International Women’s Day 2017
March 15, 2017
Frida Kahlo, Rosa Parks, Mukhtaran Bibi, Susan B. Anthony: all influential women’s rights activists across the world and centuries who are the reason we celebrate this day. March 8 of every year since 1911, has been commemorated to the power, rights, dignity, and respect of women around the world, as well as the struggles they have endured for centuries. 2017’s Women’s Day was celebrated across the world, uniting women in one powerful movement nation to nation.
In Australia, 1,000 women across the country walked out of their jobs at 3:20 on the dot in protest of the immense wage gap. 97% of the female workforce is underpaid within Australia alone.
This year Iceland announced that it will be the first country in the world to hold companies accountable for proving that they pay every individual equally, regardless of their gender, race, nationality, or ethnicity. This new plan of action will be known as, “The Equal Pay Standard”. This method has been predicted to end Iceland’s wage gap by the year 2022.
The women’s group, One Billion Rising, in India celebrated their sixth annual march. The campaign is working to fight back against violence against women and for gender equality in the country.
On this day, Italy gave women across the country free admission to its grand museums and other city spots that “celebrate the feminine world”, allowing women to experience cultural art for and by women across the world.
Ireland’s women activist groups marched across the country to bring attention to Ireland’s Eighth Amendment, “the right to life of the unborn” and their cause to promote women empowerment by repealing the repressive law. “I’ve had four pregnancies, I’ve had four children, so I’m fighting for my rights and for theirs as well. It’s not just about women accessing abortions, but the Eighth Amendment also impacts informed consent, so the moment a woman is pregnant in Ireland she can be overruled about choices for her own body. So it’s not just about abortion but about any decision making,” Dublin activist, Dr. Kate Antosik-Parsons states.
Women’s rights activists of Lebanon marched outside the Sassine Square to Kaskas Garden of the country’s capital, protesting against the lack of representation in Lebanon’s parliament. The women also gathered to fight against the Lebanese citizenship law that deprives Lebanese mothers the liberty to pass citizenship onto their children if they marry a foreigner, affecting nearly half the country’s women’s population. The march was also held to campaign for higher capital punishments for rape.
In Poland protests outside the headquarters of Law and Justice were to fight for reproductive freedom and speak out against gender discrimination.
Britain’s Department for International Development released a video encouraging women to be bold and fight against gender discrimination by building a prosperous future for themselves and taking on challenges. International Development Secretary, Priti Patel, expresses, “We all know that women are part of the solution; that women’s participation in education, health, politics and peace building increases the chances of a more prosperous and stable future.”

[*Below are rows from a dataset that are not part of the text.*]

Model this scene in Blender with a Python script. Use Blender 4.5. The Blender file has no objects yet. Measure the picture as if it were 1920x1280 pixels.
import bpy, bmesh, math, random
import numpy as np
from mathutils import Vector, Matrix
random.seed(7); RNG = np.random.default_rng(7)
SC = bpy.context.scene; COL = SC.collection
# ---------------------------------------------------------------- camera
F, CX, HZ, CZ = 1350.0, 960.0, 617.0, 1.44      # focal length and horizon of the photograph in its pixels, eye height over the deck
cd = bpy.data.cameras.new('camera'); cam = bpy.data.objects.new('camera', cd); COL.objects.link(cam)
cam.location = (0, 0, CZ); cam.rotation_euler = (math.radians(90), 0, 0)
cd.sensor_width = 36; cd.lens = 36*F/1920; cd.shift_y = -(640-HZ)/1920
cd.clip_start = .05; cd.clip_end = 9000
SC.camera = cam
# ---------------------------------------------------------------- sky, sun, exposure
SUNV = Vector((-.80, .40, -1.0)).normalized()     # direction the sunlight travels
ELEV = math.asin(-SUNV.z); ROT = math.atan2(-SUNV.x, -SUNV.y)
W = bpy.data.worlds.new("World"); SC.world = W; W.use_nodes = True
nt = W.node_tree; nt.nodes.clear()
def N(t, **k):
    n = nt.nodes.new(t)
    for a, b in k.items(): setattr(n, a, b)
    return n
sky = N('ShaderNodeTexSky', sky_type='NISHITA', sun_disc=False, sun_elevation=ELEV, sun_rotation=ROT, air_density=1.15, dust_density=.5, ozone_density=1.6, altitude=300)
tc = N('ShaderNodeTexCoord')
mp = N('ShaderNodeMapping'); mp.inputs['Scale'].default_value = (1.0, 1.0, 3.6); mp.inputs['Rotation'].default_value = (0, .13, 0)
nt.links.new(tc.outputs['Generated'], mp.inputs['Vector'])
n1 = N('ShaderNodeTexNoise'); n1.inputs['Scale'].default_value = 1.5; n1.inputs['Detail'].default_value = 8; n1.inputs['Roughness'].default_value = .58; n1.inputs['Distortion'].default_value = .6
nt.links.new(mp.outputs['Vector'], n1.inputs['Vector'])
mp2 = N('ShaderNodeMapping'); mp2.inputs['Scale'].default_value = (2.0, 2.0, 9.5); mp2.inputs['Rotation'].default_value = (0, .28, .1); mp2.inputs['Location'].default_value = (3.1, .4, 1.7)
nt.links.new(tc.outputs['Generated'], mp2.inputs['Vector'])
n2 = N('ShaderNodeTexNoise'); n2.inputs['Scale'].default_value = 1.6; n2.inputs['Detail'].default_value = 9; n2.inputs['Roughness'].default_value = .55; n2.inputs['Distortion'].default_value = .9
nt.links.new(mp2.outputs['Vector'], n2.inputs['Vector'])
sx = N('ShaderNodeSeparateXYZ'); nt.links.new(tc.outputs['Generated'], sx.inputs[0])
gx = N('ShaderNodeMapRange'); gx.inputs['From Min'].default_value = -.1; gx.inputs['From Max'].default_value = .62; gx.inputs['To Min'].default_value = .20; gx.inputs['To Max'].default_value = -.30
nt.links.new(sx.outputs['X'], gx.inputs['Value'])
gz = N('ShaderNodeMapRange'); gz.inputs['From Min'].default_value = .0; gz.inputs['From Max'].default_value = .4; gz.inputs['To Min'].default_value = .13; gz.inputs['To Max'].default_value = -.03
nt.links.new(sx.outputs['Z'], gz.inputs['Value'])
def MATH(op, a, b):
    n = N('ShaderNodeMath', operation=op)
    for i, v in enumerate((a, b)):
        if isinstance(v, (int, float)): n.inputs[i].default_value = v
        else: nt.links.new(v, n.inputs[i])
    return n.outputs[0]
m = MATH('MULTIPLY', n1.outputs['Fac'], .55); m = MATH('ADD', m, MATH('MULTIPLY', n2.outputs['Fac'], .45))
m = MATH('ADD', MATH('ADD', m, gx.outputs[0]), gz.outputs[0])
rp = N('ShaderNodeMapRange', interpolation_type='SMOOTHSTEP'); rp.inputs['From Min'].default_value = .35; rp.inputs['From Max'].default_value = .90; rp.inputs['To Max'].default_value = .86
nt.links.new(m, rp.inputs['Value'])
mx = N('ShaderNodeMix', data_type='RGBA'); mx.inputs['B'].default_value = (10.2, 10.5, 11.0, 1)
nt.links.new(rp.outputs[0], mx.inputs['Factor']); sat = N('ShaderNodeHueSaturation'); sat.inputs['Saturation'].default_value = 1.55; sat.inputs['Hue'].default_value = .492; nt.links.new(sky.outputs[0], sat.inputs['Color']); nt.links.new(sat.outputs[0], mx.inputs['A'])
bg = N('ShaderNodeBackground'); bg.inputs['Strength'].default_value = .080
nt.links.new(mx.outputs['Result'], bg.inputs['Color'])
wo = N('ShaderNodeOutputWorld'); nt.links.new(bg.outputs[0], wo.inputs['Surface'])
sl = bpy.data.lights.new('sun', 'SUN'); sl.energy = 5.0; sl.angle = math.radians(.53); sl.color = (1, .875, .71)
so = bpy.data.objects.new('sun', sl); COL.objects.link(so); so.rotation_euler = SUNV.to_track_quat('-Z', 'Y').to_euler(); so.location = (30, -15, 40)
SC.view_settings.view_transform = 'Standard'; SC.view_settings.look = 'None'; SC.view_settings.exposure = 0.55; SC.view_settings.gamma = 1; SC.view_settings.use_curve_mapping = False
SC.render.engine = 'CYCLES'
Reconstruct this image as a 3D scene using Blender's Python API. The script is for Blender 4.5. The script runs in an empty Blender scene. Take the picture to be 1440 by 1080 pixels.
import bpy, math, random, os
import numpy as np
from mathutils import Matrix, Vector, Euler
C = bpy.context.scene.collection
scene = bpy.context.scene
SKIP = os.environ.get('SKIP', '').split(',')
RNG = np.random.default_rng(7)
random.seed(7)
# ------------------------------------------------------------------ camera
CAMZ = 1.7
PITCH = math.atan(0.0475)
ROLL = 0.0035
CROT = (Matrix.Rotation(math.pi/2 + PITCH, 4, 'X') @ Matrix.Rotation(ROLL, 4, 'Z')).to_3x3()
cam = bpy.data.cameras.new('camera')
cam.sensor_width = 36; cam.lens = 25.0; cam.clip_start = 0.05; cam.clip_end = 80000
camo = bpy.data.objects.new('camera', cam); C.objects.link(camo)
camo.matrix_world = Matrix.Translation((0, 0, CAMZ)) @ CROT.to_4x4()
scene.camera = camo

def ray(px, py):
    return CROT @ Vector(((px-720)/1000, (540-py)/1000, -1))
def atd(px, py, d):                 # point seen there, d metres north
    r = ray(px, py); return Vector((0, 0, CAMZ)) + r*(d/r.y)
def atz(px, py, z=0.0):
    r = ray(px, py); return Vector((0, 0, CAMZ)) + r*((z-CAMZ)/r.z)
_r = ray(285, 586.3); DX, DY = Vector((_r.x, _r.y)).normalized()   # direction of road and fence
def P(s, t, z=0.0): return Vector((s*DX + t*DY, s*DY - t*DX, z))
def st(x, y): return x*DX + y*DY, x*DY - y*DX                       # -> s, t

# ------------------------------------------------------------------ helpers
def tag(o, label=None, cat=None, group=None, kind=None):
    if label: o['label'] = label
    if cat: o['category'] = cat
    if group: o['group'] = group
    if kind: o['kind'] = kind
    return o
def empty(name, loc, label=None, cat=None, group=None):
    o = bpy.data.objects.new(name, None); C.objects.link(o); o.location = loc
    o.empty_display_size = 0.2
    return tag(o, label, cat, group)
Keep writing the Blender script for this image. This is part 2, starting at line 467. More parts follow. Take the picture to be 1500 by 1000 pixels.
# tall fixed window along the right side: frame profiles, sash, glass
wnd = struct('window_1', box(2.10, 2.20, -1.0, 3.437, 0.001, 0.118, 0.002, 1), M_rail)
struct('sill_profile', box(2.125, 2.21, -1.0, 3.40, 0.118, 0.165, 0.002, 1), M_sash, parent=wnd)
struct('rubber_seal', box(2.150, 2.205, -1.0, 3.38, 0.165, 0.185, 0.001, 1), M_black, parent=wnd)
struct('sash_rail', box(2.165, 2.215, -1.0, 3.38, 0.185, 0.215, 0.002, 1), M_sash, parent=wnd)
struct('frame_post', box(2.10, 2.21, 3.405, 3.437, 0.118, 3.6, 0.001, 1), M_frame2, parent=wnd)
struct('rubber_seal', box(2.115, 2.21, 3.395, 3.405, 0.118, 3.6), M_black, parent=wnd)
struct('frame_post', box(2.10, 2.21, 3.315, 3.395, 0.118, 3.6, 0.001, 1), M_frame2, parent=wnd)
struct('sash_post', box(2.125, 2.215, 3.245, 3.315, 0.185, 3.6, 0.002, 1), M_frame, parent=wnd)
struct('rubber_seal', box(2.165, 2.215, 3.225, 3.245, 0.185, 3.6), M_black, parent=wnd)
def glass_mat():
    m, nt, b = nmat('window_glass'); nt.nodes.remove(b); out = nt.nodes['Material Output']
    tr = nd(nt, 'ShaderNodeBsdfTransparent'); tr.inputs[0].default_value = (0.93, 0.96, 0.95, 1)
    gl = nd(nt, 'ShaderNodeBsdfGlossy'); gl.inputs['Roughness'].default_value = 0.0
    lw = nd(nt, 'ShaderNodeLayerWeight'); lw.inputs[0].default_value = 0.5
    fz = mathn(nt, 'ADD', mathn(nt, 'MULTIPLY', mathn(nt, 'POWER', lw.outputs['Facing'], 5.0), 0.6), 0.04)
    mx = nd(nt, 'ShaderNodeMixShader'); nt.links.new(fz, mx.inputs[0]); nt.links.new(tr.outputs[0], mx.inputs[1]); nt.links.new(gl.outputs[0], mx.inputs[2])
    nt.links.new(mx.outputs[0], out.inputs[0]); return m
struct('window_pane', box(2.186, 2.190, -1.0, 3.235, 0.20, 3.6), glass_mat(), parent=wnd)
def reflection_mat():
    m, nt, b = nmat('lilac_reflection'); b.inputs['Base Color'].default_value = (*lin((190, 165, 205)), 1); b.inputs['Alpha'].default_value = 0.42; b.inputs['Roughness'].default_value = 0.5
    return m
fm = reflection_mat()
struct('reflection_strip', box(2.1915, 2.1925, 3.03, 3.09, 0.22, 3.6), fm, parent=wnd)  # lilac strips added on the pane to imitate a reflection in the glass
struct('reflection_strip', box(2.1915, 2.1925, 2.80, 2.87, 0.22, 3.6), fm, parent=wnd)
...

A Day Without a Woman protests were held across the United States, where women across the country took the day off of work and withdrew their economic contributions for the day to bring attention to the wage gap within the female workforce. The day before Women’s Day, State Street Global Advisors placed a bronze statue of a resistant young girl, “Fearless Girl”. With her hands on her hips, gazing a charging bull straight in the face, Fearless Girl is demanding for women leadership on Wall Street.